The insight was simple, he adds: “Running creates energy. When you run in UltraBOOST Parley, you create energy for the oceans. As you move forward, you spread the message and help stop marine plastic pollution. Showing how plastic is collected and turned into a high-performance running shoe was the unique selling point we focused on. That is why we let the Primeknit upper do the talking, by turning it into our canvas and embroidering the creative story onto it.”

The ad’s artisanal quality makes it feel both playful and organic.

“Psyop and Golden Wolf did a great job creating a dynamic and unified stop-motion look in both live-action and embroidered scenes,” says senior art director Benjamin de Villiers. “Adidas Running has a mantra: Real, raw and fast.
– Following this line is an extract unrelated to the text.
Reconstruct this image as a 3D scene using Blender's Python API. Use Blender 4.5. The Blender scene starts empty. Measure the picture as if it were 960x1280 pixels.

To adhere to that, we start in the real world, then dive into the Primeknit as the embroidered story kicks in.”

Production took about four months. 

“The complexity of the embroidery meant that we had to lock down the storyboard at a very early stage,” de Villiers says. “Same for all the next steps. From sketching each scene, to building the animatic, everything had to be timed precisely before we went in production. Meanwhile, Psyop scanned the Primeknit upper and captured the textures of the Parley thread. And they wrote entirely new code to apply the embroidered texture to each frame.”

The result, he observes, is stunning. 

“The video tells one story, but is made up of shorter mixed-format vignettes. This approach allowed us to repurpose scenes into countless looping GIFs and interactive social stories, perfect for all of Adidas’s various media channels.”

The video below, shot live, was directed by RJ Sanchez, with Sophie Hemels on photography. It features local influencers and running communities.

adidas Running | adidas x Parley | Run For The Oceans 2018

How the product saves the planet

“The Primeknit upper of the FW18 UltraBOOST Parley is made of Parley Ocean Plastic,” says senior copywriter Andrew Maaldrink. “Parley makes this textile by upcycling plastic waste—predominantly PET bottles and bottle tops—that they intercepted from beaches and beach communities in the Maldives. The amount of plastic waste in each pair equates to about 11 plastic bottles.” 

This year, Adidas produced about 2 million pairs of the shoes. 

“That’s 22 million plastic bottles, or 260 tons of plastic waste,” Maaldrink calculates. And that’s hardly the end of it. “The collaboration with Parley is ongoing. They recently launched swimwear, and more is coming. But selling products is not the ultimate goal. Adidas believes very strongly that sport not only has the power to change lives, but also the world. Our client puts those words into action by raising awareness of the threat of marine plastic pollution.” 

Interestingly, that perspective also helped change the agency.

“Everyone who touched the project, from account to production, is now a lot more conscious about virgin plastic,” Pruijs says. “We now all use refillable drinking bottles, shop differently and spread the message to friends and clients alike. Also, 30 of us here at the office recorded our first [kilometers] for Run for the Oceans together on World Oceans Day. It’s pretty awesome to see the effect a project can have.” 

Adidas has worked with Parley for the Oceans since 2015.